■ WHAT NEEDS TO BE DONE ■
Up to and including the line that contains "random.seed(7)", write out each line of the material from its first line, exactly.

╭──

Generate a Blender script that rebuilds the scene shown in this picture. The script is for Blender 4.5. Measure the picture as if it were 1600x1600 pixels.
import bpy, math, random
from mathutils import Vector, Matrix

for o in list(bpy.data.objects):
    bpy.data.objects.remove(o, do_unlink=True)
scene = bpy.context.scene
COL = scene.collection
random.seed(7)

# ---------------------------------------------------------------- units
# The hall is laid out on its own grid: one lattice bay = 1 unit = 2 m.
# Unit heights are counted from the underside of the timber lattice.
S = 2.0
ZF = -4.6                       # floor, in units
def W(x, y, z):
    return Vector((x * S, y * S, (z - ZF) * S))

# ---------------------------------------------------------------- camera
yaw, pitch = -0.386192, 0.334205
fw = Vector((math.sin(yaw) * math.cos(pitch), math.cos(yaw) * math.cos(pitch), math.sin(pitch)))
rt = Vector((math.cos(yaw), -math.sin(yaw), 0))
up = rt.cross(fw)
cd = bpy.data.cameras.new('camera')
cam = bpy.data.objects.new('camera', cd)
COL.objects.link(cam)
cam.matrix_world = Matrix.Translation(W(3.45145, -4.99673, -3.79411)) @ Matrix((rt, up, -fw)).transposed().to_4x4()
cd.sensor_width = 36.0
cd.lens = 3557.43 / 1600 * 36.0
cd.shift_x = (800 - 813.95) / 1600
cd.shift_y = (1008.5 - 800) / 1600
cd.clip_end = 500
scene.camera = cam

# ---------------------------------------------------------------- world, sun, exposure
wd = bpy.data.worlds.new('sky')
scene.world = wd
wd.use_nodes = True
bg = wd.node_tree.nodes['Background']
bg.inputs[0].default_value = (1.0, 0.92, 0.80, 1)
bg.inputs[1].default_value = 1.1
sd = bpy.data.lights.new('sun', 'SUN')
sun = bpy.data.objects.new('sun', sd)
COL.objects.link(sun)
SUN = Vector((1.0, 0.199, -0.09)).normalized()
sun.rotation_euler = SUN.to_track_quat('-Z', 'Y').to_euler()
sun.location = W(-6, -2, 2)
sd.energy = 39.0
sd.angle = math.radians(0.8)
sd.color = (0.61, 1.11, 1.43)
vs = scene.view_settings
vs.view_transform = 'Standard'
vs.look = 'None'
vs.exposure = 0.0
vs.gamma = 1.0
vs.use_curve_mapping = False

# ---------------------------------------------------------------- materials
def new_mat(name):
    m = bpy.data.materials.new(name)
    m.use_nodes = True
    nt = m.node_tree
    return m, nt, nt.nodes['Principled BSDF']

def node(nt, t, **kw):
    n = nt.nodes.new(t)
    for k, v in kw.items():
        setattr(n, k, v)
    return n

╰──

■ TASK RESULT ■
Generate a Blender script that rebuilds the scene shown in this picture. The script is for Blender 4.5. Measure the picture as if it were 1600x1600 pixels.
import bpy, math, random
from mathutils import Vector, Matrix

for o in list(bpy.data.objects):
    bpy.data.objects.remove(o, do_unlink=True)
scene = bpy.context.scene
COL = scene.collection
random.seed(7)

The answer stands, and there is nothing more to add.